§ **Goal**: Restate, word for word, all of the material shown below.

Begin Information supplied

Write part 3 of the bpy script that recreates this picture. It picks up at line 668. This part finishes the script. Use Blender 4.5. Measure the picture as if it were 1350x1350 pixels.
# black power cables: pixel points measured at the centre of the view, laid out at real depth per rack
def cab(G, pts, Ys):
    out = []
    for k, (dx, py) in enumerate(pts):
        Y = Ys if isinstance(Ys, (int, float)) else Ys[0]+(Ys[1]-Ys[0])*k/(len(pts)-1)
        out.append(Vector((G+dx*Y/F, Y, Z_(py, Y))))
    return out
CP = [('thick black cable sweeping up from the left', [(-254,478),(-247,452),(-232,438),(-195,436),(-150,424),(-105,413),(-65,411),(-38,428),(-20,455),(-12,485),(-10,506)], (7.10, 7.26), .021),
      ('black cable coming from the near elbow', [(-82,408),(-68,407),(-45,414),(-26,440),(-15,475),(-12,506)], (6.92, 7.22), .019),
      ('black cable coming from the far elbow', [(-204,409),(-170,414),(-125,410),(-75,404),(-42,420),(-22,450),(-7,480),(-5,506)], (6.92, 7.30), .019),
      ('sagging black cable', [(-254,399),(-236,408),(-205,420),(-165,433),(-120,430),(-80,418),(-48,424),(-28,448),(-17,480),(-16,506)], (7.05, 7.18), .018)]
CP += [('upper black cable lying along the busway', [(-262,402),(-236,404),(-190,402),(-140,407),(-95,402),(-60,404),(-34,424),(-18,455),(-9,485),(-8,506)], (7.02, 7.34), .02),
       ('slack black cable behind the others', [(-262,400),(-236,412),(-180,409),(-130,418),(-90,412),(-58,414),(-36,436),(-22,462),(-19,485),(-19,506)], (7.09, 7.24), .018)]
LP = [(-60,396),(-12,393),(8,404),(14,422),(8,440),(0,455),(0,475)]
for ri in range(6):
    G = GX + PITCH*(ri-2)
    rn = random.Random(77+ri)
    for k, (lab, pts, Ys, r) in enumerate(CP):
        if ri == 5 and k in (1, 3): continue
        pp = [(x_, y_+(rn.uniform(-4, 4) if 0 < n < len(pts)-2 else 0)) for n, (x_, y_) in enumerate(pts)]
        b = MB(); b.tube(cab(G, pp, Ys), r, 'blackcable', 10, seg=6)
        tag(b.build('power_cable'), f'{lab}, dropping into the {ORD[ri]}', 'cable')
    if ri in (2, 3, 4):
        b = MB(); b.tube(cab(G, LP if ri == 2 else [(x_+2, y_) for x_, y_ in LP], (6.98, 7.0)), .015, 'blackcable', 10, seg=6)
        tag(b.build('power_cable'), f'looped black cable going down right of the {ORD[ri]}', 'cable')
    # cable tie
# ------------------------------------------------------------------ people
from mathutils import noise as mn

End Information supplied

§ **Solution to this task**:
Write part 3 of the bpy script that recreates this picture. It picks up at line 668. This part finishes the script. Use Blender 4.5. Measure the picture as if it were 1350x1350 pixels.
# black power cables: pixel points measured at the centre of the view, laid out at real depth per rack
def cab(G, pts, Ys):
    out = []
    for k, (dx, py) in enumerate(pts):
        Y = Ys if isinstance(Ys, (int, float)) else Ys[0]+(Ys[1]-Ys[0])*k/(len(pts)-1)
        out.append(Vector((G+dx*Y/F, Y, Z_(py, Y))))
    return out
CP = [('thick black cable sweeping up from the left', [(-254,478),(-247,452),(-232,438),(-195,436),(-150,424),(-105,413),(-65,411),(-38,428),(-20,455),(-12,485),(-10,506)], (7.10, 7.26), .021),
      ('black cable coming from the near elbow', [(-82,408),(-68,407),(-45,414),(-26,440),(-15,475),(-12,506)], (6.92, 7.22), .019),
      ('black cable coming from the far elbow', [(-204,409),(-170,414),(-125,410),(-75,404),(-42,420),(-22,450),(-7,480),(-5,506)], (6.92, 7.30), .019),
      ('sagging black cable', [(-254,399),(-236,408),(-205,420),(-165,433),(-120,430),(-80,418),(-48,424),(-28,448),(-17,480),(-16,506)], (7.05, 7.18), .018)]
CP += [('upper black cable lying along the busway', [(-262,402),(-236,404),(-190,402),(-140,407),(-95,402),(-60,404),(-34,424),(-18,455),(-9,485),(-8,506)], (7.02, 7.34), .02),
       ('slack black cable behind the others', [(-262,400),(-236,412),(-180,409),(-130,418),(-90,412),(-58,414),(-36,436),(-22,462),(-19,485),(-19,506)], (7.09, 7.24), .018)]
LP = [(-60,396),(-12,393),(8,404),(14,422),(8,440),(0,455),(0,475)]
for ri in range(6):
    G = GX + PITCH*(ri-2)
    rn = random.Random(77+ri)
    for k, (lab, pts, Ys, r) in enumerate(CP):
        if ri == 5 and k in (1, 3): continue
        pp = [(x_, y_+(rn.uniform(-4, 4) if 0 < n < len(pts)-2 else 0)) for n, (x_, y_) in enumerate(pts)]
        b = MB(); b.tube(cab(G, pp, Ys), r, 'blackcable', 10, seg=6)
        tag(b.build('power_cable'), f'{lab}, dropping into the {ORD[ri]}', 'cable')
    if ri in (2, 3, 4):
        b = MB(); b.tube(cab(G, LP if ri == 2 else [(x_+2, y_) for x_, y_ in LP], (6.98, 7.0)), .015, 'blackcable', 10, seg=6)
        tag(b.build('power_cable'), f'looped black cable going down right of the {ORD[ri]}', 'cable')
    # cable tie
# ------------------------------------------------------------------ people
from mathutils import noise as mn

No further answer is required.